• by stray on 7/29/2024, 11:32:31 AM

    The tone was a continuous 350 Hz and 440 Hz sine wave combination, and was generated at the Central Office (likely by a Western Electric No. 5 ESS). It started when the telephone went off-hook and stopped when you started dialing a number.

    Dialing a number was done by DTMF dual-tone, multi-frequency tones or by pulses (interruptions of the circuit).

    And to answer your likely next question: No. The ringing tone was not synchronized with the bell on the target telephone.

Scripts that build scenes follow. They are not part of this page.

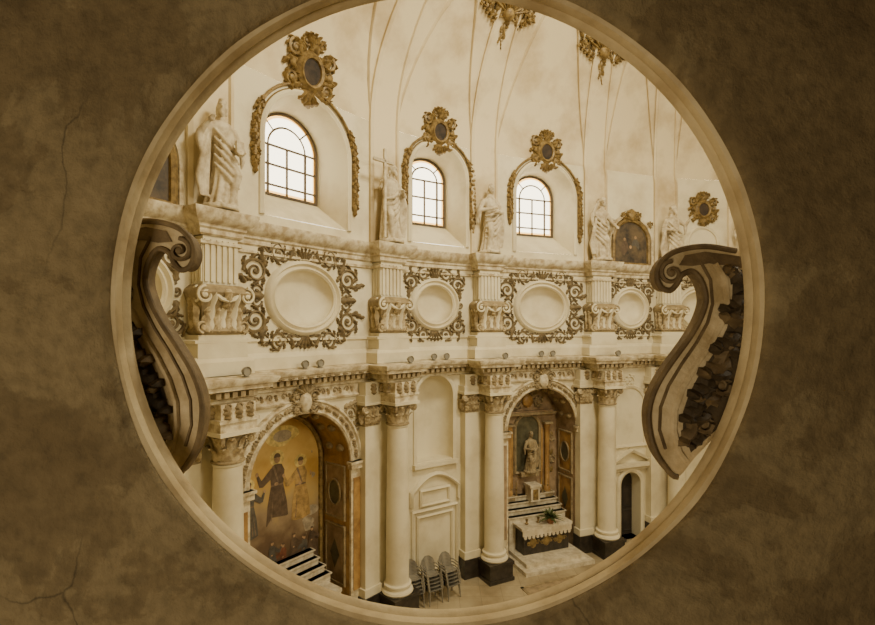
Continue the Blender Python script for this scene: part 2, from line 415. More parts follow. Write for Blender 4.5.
sweep(c,[(0,7.0),(.06,7.03),(.06,7.1),(.12,7.13),(.12,7.26),(.2,7.28),(.36,7.32),(.36,7.4),(.42,7.42),(.48,7.52),(.48,7.56),(0,7.6)],allb,.8,.48,0)
for i in range(6):
    a=UP[i]+.62; b=UP[i+1]-.62
    dentils(c,a,b,.1,.30,7.17,7.29,.2,1)
    n=int((b-a)/.3)
    for k in range(n):
        u=a+.3*(k+.5); c.leaf(FW(u,.36),-.1,7.36,0,.2,.07,0,.03,1,0)
for u in UP:
    dentils(c,u-.6,u+.6,.9,1.12,7.17,7.29,.2,1)
c.build('trim_entablature_cornice',[STUCCO,TAN])
c=MB()
for i in range(6):
    a=UP[i]+.5; b=UP[i+1]-1.0
    if wide[i]:
        rows=[[M(u,WD+d,z) for d,z in[(0,6.62),(.09,6.64),(.12,6.7),(.05,6.74),(.05,7.0),(.0,7.02)]] for u in [a+(b-a)*k/12 for k in range(13)]]
        c.grid(rows,0)
        n=int((b-a)/.42)
        for k in range(n):
            u=a+.42*(k+.5)
            c.scroll(FW(u,.05),0,6.87,0 if k%2 else pi,.1,1.1,1 if k%2 else -1,0,.024,1,False,8)
            c.leaf(FW(u,.05),.2,6.78,pi/2,.18,.13,0,.04,1)
c.build('trim_frieze',[STUCCO,TAN])
c=MB()
sweep(c,[(0,10.66),(.05,10.7),(.05,10.8),(.1,10.84),(.1,10.9),(.2,10.96),(.26,11.05),(.3,11.16),(.3,11.22),(0,11.25)],allb,.45,.48,0)
sweep(c,[(0,10.46),(.05,10.48),(.05,10.54),(0,10.56)],allb,.45,.46,0)
c.build('trim_upper_cornice',[STUCCO])
c=MB()
sweep(c,[(0,7.56),(.12,7.6),(.12,7.9),(.05,7.98),(0,8.02)],allb,.5,.62,0)
sweep(c,[(0,8.3),(.05,8.32),(.05,8.38),(0,8.4)],allb,.5,.62,0)
c.build('trim_attic_plinth',[CREAM])
# ------------------------------------------------------------------ columns / pilasters / pedestals
def capital(mb,F,r,z0,z1,m=0,n=8,sq=False,rows2=True):
    h=z1-z0
    if not sq:
        mb.lathe(F,[(r*.92,z0),(r*1.05,z0+.02),(r*1.05,z0+.05),(r*.92,z0+.07),(r*.92,z0+h*.5),(r*1.1,z0+h*.8),(r*1.3,z0+h*.88)],1,16)
        pos=[(2*pi*k/n) for k in range(n)]
        for rw,(zb,hh,off) in enumerate([(z0+.07,h*.42,0),(z0+.1,h*.68,pi/n)]):
            for an in pos:
                an+=off; ca,sa=math.cos(an),math.sin(an)
                rws=[]
                for t,ro,w in [(0,0,.7),(.3,.03,1.0),(.55,.05,.75),(.8,.14,.95),(1,.28,.6),(.90,.33,.25)]:
                    rr=r*(.95+ro*1.3); ww=r*.34*w; z=zb+hh*t
                    rws.append([F(ca*rr-sa*x*ww-ca*abs(x)*.03,sa*rr+ca*x*ww-sa*abs(x)*.03,z) for x in(-1,-.5,0,.5,1)])
                mb.grid(rws,3)
        for k in range(4):
            an=pi/4+k*pi/2; ca,sa=math.cos(an),math.sin(an)
            G=lambda a,b,cc,ca=ca,sa=sa:F(ca*a-sa*b,sa*a+ca*b,cc)
            mb.scroll(G,r*1.36,z0+h*.72,pi*.9,r*.34,1.3,-1,-.03,.055,3,False,12)
            mb.tube(G,[(r*.9,0,z0+h*.45),(r*1.05,0,z0+h*.75),(r*1.25,0,z0+h*.88)],.04,1,5)
        w=r*1.38
    else:
        w=r*1.4
        mb.box(F,-r,r,-.5,.0,z0,z0+h*.85,1)
        for (zb,hh,xs) in [(z0+.05,h*.42,(-.75,-.25,.25,.75)),(z0+.08,h*.7,(-.5,0,.5))]:
            for x in xs:
                mb.leaf(F,x*r,zb,pi/2,hh,r*.55,.0,.1,3,0)
        K=lambda a,b,cc:F(-(r+b),a,cc)
        for x in(-.15,-.35): mb.leaf(K,x,z0+.06,pi/2,h*.6,r*.6,0,.09,3,0)
        for sx in(-1,1): mb.scroll(F,sx*r*1.15,z0+h*.72,0 if sx<0 else pi,r*.42,1.3,sx,0.03,.055,3,False,12)
    mb.box(F,-w,w,-w if not sq else -.5,w if not sq else .14,z1-h*.12,z1,m)
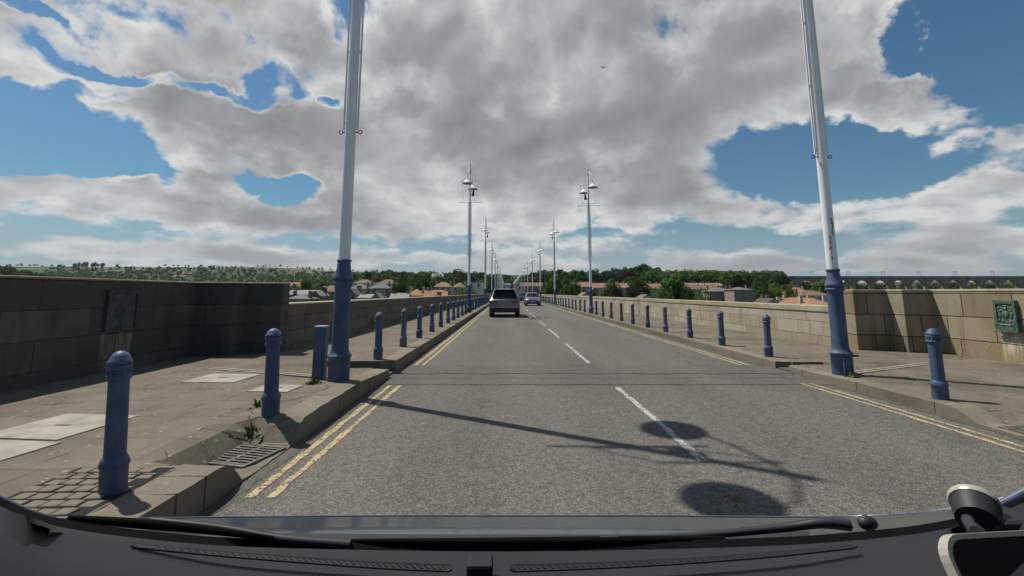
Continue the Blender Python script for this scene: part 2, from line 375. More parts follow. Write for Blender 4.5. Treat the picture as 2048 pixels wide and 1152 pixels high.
# ------------------------------------------------------------------ stone parapets
def wall(name, label, poly, ztop, mat, cop_out=.05, cop_h=.13, z0=-2.6):
    t = thing(name, label, 'stone wall', (poly[0][0],poly[0][1],0), 0, 'stone parapets of the bridge')
    ox,oy = poly[0]
    q = [(x-ox,y-oy) for x,y in poly]
    MB().prism(q, z0, ztop-cop_h).build('masonry', mat, t, bevel=.012)
    # coping: slightly proud of the face
    c = Vector((sum(x for x,y in q)/len(q), sum(y for x,y in q)/len(q)))
    n = len(q); out = []
    for i in range(n):
        p0,p1,p2 = Vector(q[i-1]),Vector(q[i]),Vector(q[(i+1)%n])
        e1=(p1-p0).normalized(); e2=(p2-p1).normalized(); n1=Vector((e1.y,-e1.x)); n2=Vector((e2.y,-e2.x))
        v = p1+(n1+n2)*cop_out*(1 if abs(n1.dot(n2))<.5 else .5); out.append((v.x,v.y))
    MB().prism(out, ztop-cop_h, ztop).build('coping', M['coping'], t, bevel=.02)
    return t
def ccw(p):
    a = sum(p[i-1][0]*p[i][1]-p[i][0]*p[i-1][1] for i in range(len(p)))
    return p if a > 0 else p[::-1]
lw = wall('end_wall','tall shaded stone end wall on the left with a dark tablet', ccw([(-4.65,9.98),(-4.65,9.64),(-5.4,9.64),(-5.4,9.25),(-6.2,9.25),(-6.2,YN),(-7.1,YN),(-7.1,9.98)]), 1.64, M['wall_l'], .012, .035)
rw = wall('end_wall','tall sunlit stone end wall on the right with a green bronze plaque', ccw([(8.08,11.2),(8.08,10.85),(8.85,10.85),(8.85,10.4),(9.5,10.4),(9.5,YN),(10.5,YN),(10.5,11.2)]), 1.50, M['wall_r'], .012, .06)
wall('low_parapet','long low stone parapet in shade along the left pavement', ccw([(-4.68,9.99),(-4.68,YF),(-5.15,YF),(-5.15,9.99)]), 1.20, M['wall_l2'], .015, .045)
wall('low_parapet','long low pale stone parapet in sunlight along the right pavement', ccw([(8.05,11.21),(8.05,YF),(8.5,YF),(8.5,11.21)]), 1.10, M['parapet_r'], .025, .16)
# plaques
def local(o, x, y, z): return (x-o.location.x, y-o.location.y, z)
# left tablet: about y 6.9..8.1 on the face x=-6.2
px,py,pz = local(lw,-6.2,7.5,1.14)
mb = MB(); mb.box(px-.02,px+.035,py-.30,py+.30,pz-.32,pz+.32); pl = mb.build('tablet', M['slate_plaque'], lw, bevel=.01); pl['label']='dark weathered tablet with raised border'
mb = MB()
for a in ((-.30,-.265,-.32,.32),(.265,.30,-.32,.32),(-.265,.265,.285,.32),(-.265,.265,-.32,-.285)): mb.box(px+.035,px+.055,py+a[0],py+a[1],pz+a[2],pz+a[3])
mb.build('border', M['slate_plaque'], pl)
# right bronze plaque with heraldic relief
px,py,pz = local(rw,9.5,8.86,1.0); w,h = .195,.285
mb = MB(); mb.box(px-.05,px+.02,py-w,py+w,pz-h,pz+h); pl = mb.build('plaque', M['bronze'], rw, bevel=.008); pl['label']='green bronze plaque with a coat of arms in relief'
mb = MB(); x1 = px-.05
for a in ((-w,-w+.05,-h,h),(w-.05,w,-h,h),(-w+.05,w-.05,h-.07,h),(-w+.05,w-.05,-h,-h+.10)): mb.box(x1-.022,x1,py+a[0],py+a[1],pz+a[2],pz+a[3])
mb.box(x1-.045,x1,py-w-.02,py+w+.02,pz-h-.035,pz-h-.003); mb.build('plaque_frame', M['bronze'], pl, bevel=.005)
mb = MB(); s = (.5,1,1)
mb.ball((x1,py,pz+.01),.062,10,6,(.4,1,1.25)); mb.ball((x1,py,pz+.12),.04,8,5,(.5,1.2,.9)); mb.ball((x1,py,pz+.175),.03,8,5,(.5,1.6,.6))
for sg in (-1,1):
    mb.ball((x1,py+sg*.10,pz+.0),.034,8,5,(.5,.9,2.2)); mb.ball((x1,py+sg*.085,pz+.085),.026,8,5,(.6,1,1)); mb.ball((x1,py+sg*.12,pz+.14),.026,8,5,(.5,1.2,1)); mb.ball((x1,py+sg*.125,pz-.10),.022,8,5,(.5,1,1.4)); mb.ball((x1,py+sg*.07,pz-.11),.022,8,5,(.5,1.2,1.2)); mb.ball((x1,py+sg*.135,pz+.06),.017,6,5,(.6,1,2))
mb.tube([(x1-.005,py-.14,pz-.165),(x1-.014,py-.07,pz-.19),(x1-.014,py,pz-.175),(x1-.014,py+.07,pz-.19),(x1-.005,py+.14,pz-.165)],.02,6)
mb.build('coat_of_arms', M['bronze'], pl)

# ------------------------------------------------------------------ bollards
PLB = [(.095,0),(.095,.16),(.088,.165)]
def bollard_parts(style=0):
    base = MB().lathe([(.094,-.04),(.094,.155),(.102,.165),(.104,.18),(.092,.205),(.078,.225)], seg=16)
    shaft = MB().lathe([(.076,.225),(.074,.45),(.072,.68)], seg=16, cap=False)
    col = MB().lathe([(.072,.675),(.086,.68),(.089,.695),(.086,.71),(.076,.715),(.076,.735),(.086,.74),(.089,.755),(.086,.768),(.074,.77)], seg=16, cap=False)
    band = MB()
    if style == 1: band.lathe([(.073,.545),(.088,.55),(.090,.565),(.088,.58),(.073,.585)], seg=16, cap=False)
    if style == 2:                                  # beaded collar
        for k in range(12):
            a = k*math.pi/6; col.ball((.079*math.cos(a),.079*math.sin(a),.725),.012,6,4)
    cap = MB().lathe([(.074,.77),(.088,.775),(.088,.79),(.076,.80),(.066,.822),(.047,.842),(.022,.853),(.001,.856)], seg=16, cap=False)
    return base, shaft, col, cap, band
def bollard_proto(style, mat, label, group, loc):
    t = thing('bollard', label, 'bollard', loc, 0, group); t.scale = (.9,.9,1)
    for n, mb in zip(('base','shaft','collar','cap','band'), bollard_parts(style)):
        if mb.v: mb.build(n, mat, t, fix=False)
    return t
def bollard_single(style, mat):
    q = MB()
    for mb in bollard_parts(style): 
        for f, sm_ in zip(mb.f, mb.sm): pass
        q.add(mb.v, mb.f, 0, True)
    return q.mesh('bollard', mat, fix=False)
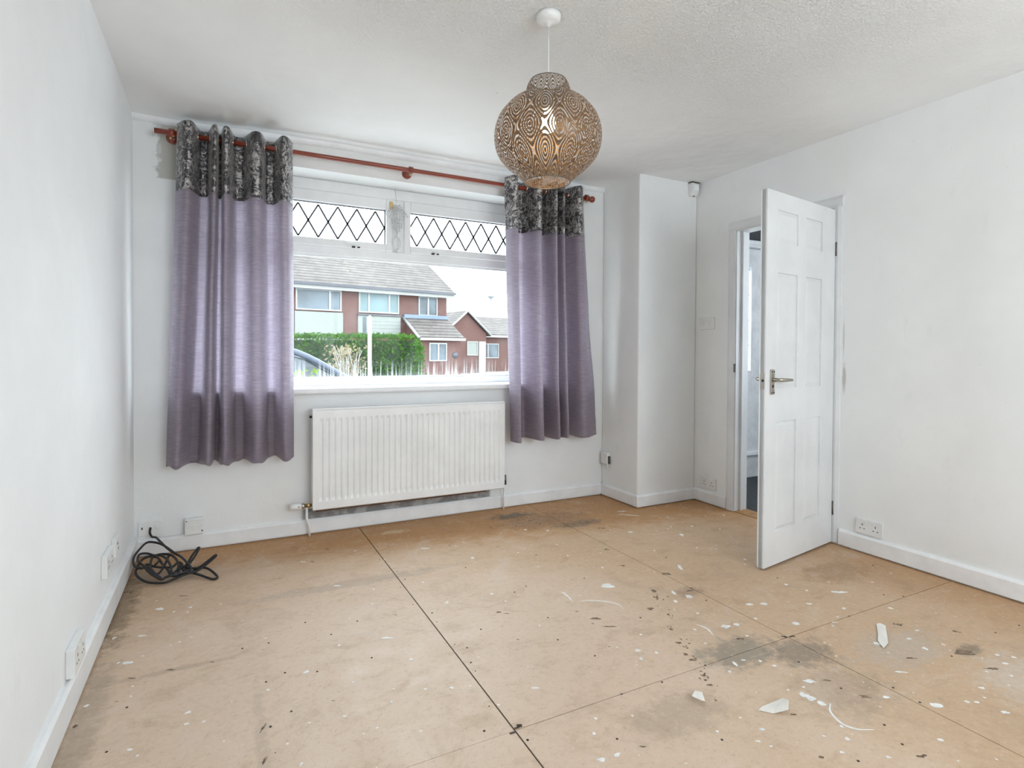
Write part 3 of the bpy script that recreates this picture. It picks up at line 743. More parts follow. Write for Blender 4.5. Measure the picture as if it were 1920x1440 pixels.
jb = empty('junction_box', (-0.143, B - 0.0, 0.093)); tag(jb, 'white plastic junction box on the skirting left of the radiator', 'junction box')
MB().box(-0.046, 0.046, -0.040, -0.002, 0.0, 0.092).build('body', 'plastic white', jb, bevel=0.005)
MB().box(-0.040, 0.040, -0.043, -0.040, 0.046, 0.086).build('lid', 'plastic white', jb, bevel=0.002)
MB().tube([(-0.045, -0.022, 0.010), (-0.08, -0.016, 0.004), (-0.14, -0.014, 0.003), (-0.20, -0.012, 0.012)], 0.0028, 6).build('wire', 'plastic white', jb)
MB().lathe([(0.004, 0), (0.004, 0.002)], 8, 'y', (0.040, -0.0425, 0.020)).build('screw', 'dark screw', jb)
MB().lathe([(0.003, 0), (0.003, 0.002)], 8, 'y', (-0.036, -0.0445, 0.080)).build('screw', 'dark screw', jb)

ps = empty('motion_sensor', (3.155, BY, 2.346)); tag(ps, 'small white motion sensor high in the corner near the ceiling', 'sensor')
MB().prism([(0, -0.048), (-0.020, -0.048), (-0.042, -0.020), (-0.044, 0.040), (-0.036, 0.048), (0, 0.048)], 'x', -0.034, 0.034).build('body', 'plastic white', ps, bevel=0.004)
MB().prism([(-0.0445, -0.016), (-0.049, -0.010), (-0.049, 0.030), (-0.0455, 0.036)], 'x', -0.025, 0.025).build('lens', 'upvc white', ps, bevel=0.002)
MB().box(-0.040, 0.040, -0.044, -0.002, 0.0482, 0.0515).build('bracket', 'hinge metal', ps)
MB().lathe([(0.005, -0.052), (0.005, -0.047)], 8, 'z', (0.0, -0.022, 0)).build('indicator', 'black', ps)

gv = empty('pipe_box', (BX, 3.545, 0.300)); tag(gv, 'tiny white fitting stuck to the side of the boxed-in corner', 'fitting')
MB().box(-0.030, 0, -0.040, 0.040, -0.045, 0.045).build('body', 'plastic white', gv, bevel=0.006)
MB().box(-0.022, -0.004, -0.047, -0.040, -0.040, 0.020).build('clip', 'hinge metal', gv)
MB().tube([(-0.014, -0.026, -0.044), (-0.014, -0.026, -0.075)], 0.008, 8).build('stub', 'plastic white', gv)

# ---- black cable coil in the corner
CABLE = [[[-0.321,3.472,0.11],[-0.291,3.416,0.096],[-0.252,3.359,0.081],[-0.207,3.305,0.068],[-0.173,3.242,0.052],[-0.151,3.189,0.039],[-0.176,3.171,0.034],[-0.224,3.16,0.032],[-0.262,3.152,0.03],[-0.286,3.138,0.026],[-0.317,3.169,0.034],[-0.35,3.215,0.045],[-0.378,3.268,0.059],[-0.405,3.308,0.069],[-0.417,3.351,0.079],[-0.408,3.381,0.087],[-0.374,3.376,0.086],[-0.338,3.349,0.079],[-0.312,3.355,0.08],[-0.274,3.345,0.078],[-0.242,3.315,0.07],[-0.218,3.254,0.055],[-0.217,3.202,0.042],[-0.238,3.17,0.034]],[[-0.24,3.342,0.077],[-0.26,3.376,0.085],[-0.314,3.448,0.103],[-0.365,3.48,0.112],[-0.392,3.477,0.111],[-0.414,3.433,0.1],[-0.433,3.376,0.085],[-0.435,3.33,0.074],[-0.425,3.288,0.063],[-0.403,3.259,0.056],[-0.38,3.256,0.055],[-0.364,3.283,0.062]],[[-0.396,3.282,0.053],[-0.413,3.267,0.049],[-0.412,3.236,0.041],[-0.392,3.193,0.031],[-0.356,3.153,0.021],[-0.317,3.132,0.016],[-0.269,3.124,0.013],[-0.229,3.139,0.017],[-0.192,3.159,0.022],[-0.153,3.173,0.026],[-0.127,3.191,0.03],[-0.1,3.199,0.032],[-0.073,3.185,0.029],[-0.045,3.148,0.019],[-0.024,3.103,0.008],[-0.041,3.086,0.004],[-0.071,3.108,0.01],[-0.109,3.141,0.018],[-0.153,3.173,0.026],[-0.184,3.195,0.031],[-0.214,3.249,0.045]],[[-0.195,3.21,0.035],[-0.171,3.262,0.048],[-0.153,3.319,0.063],[-0.127,3.379,0.078],[-0.121,3.372,0.076],[-0.142,3.302,0.058],[-0.163,3.247,0.045],[-0.184,3.194,0.031]],[[-0.179,3.219,0.045],[-0.151,3.196,0.039],[-0.114,3.194,0.039],[-0.074,3.235,0.049],[-0.038,3.277,0.06],[-0.034,3.267,0.057],[-0.073,3.215,0.044],[-0.107,3.178,0.035],[-0.136,3.158,0.03],[-0.172,3.159,0.03]],[[-0.291,3.152,0.027],[-0.316,3.19,0.037],[-0.34,3.235,0.048],[-0.35,3.283,0.06],[-0.348,3.335,0.073],[-0.326,3.356,0.078],[-0.294,3.333,0.073],[-0.266,3.285,0.061],[-0.249,3.228,0.046],[-0.242,3.175,0.033],[-0.221,3.156,0.028],[-0.208,3.203,0.04]],[[-0.364,3.256,0.053],[-0.371,3.287,0.06],[-0.354,3.278,0.058],[-0.329,3.258,0.053],[-0.289,3.24,0.049],[-0.243,3.233,0.047],[-0.218,3.266,0.055],[-0.196,3.233,0.047],[-0.21,3.192,0.037],[-0.218,3.163,0.029]],[[-0.346,3.355,0.074],[-0.32,3.335,0.069],[-0.292,3.273,0.053],[-0.268,3.228,0.042],[-0.244,3.17,0.028],[-0.215,3.161,0.025],[-0.177,3.188,0.032],[-0.162,3.216,0.039]],[[-0.268,3.342,0.074],[-0.279,3.278,0.057],[-0.291,3.223,0.044],[-0.31,3.191,0.036],[-0.337,3.211,0.041],[-0.355,3.261,0.053]],[[-0.409,3.282,0.059],[-0.395,3.331,0.071],[-0.371,3.351,0.076],[-0.338,3.348,0.075],[-0.312,3.314,0.066],[-0.327,3.272,0.056]]]
CR = 0.0058
m = MB()
for pts in CABLE + [[(-0.3836, 3.602, 0.154), (-0.3836, 3.575, 0.135), (-0.371, 3.555, 0.118), (-0.348, 3.53, 0.118), (-0.321, 3.472, 0.11)]]:
    sp = crom([(-0.03 + (x + 0.03) * 0.905, min(y, 3.602), max(CR + 0.0005, z)) for x, y, z in pts], 5)
    m.tube([(p.x, p.y, max(p.z, CR + 0.0005)) for p in sp], CR, 7)
co = m.build('cable_coil', 'cable black', recalc=False)
tag(co, 'tangled coil of black cable on the floor in the corner', 'cable')

# ---- crystal ornament hanging in front of the window mullion
su = empty('hanging_ornament', (1.058, FY - 0.035, 1.80)); tag(su, 'clear crystal bead ornament hanging in front of the window mullion', 'ornament')
m = MB().tube([(-0.012, 0.02, 0.425), (-0.012, 0.0, 0.40), (-0.006, 0, 0.33)], 0.0016, 6); m.build('hook', 'chrome', su)
m = MB()
for k in range(7):
    a = -0.62 + k * 0.205
    for j in range(7):
        r = 0.030 + j * 0.014
        m.sphere((math.sin(a) * r * 1.1 - 0.002, 0.006 * math.sin(k * 2 + j), 0.335 - math.cos(a) * r), 0.0058, 8, 5)
for k in range(5):
    for j in range(9 - abs(k - 2) * 2): m.sphere((-0.034 + k * 0.016, 0.004 * math.cos(j + k), 0.215 - j * 0.013), 0.0060, 8, 5)
m.build('bead_strand', 'crystal', su)
m = MB().tube([(0.024 * math.sin(k * math.pi / 9) - 0.004, 0, 0.055 + 0.045 * math.cos(k * math.pi / 9)) for k in range(18)], 0.0045, 6, closed=True)
m.lathe([(0.0005, -0.012), (0.006, -0.002), (0.0075, 0.006), (0.0005, 0.014)], 8, 'z', (-0.004, 0, 0.000)); m.build('drop', 'crystal', su)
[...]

  • by Hackbraten on 7/29/2024, 12:02:51 PM

    Wikipedia has a couple of photos of the units that used to generate dial tones in the German PSTN:

    https://de.wikipedia.org/wiki/Ruf-_und_Signalmaschine

  • by timonoko on 7/29/2024, 11:56:08 AM

    Eh? What.

    There is actually a picture of the dial tone generator in Flickr. Motor was moving generators on various speeds. https://www.flickr.com/photos/9479603@N02/1814546737/in/phot...

    As regards to logistics of tones and stuff. You dont want to know. It involved multi-level signalling of currents and voltages.

    I am the ultimate expert. I wrote a thesis on Coin-operated Telephone signalling in 1977.